§ **GOAL**: How many lines of the entries below include the word "this"? Answer with the number alone.

(Dataset rows)
####
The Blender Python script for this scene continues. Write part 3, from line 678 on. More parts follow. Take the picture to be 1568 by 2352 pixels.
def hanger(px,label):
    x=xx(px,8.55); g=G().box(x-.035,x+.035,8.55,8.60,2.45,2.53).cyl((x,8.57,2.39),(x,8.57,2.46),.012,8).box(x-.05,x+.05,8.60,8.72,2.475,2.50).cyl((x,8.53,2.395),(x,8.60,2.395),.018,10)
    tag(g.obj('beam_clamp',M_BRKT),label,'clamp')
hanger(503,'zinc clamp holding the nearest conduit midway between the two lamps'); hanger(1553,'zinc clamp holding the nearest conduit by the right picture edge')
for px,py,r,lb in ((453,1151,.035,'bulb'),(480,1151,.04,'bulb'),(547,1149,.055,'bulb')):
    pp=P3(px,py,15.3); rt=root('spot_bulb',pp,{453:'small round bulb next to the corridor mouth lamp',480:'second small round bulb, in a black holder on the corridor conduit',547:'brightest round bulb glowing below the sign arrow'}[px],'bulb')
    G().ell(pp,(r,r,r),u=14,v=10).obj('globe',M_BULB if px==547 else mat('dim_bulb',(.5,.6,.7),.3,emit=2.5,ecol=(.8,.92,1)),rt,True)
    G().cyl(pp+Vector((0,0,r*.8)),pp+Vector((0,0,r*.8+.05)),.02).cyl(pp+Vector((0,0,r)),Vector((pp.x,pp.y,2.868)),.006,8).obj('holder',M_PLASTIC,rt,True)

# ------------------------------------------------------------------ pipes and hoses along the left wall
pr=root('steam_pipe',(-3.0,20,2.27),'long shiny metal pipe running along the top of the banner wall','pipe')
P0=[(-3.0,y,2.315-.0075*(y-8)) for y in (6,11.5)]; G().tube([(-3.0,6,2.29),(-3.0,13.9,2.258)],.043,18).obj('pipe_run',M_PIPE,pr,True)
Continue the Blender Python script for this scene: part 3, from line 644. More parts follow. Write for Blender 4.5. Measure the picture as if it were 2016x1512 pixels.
####
§ **EXERCISE OUTPUT**: 2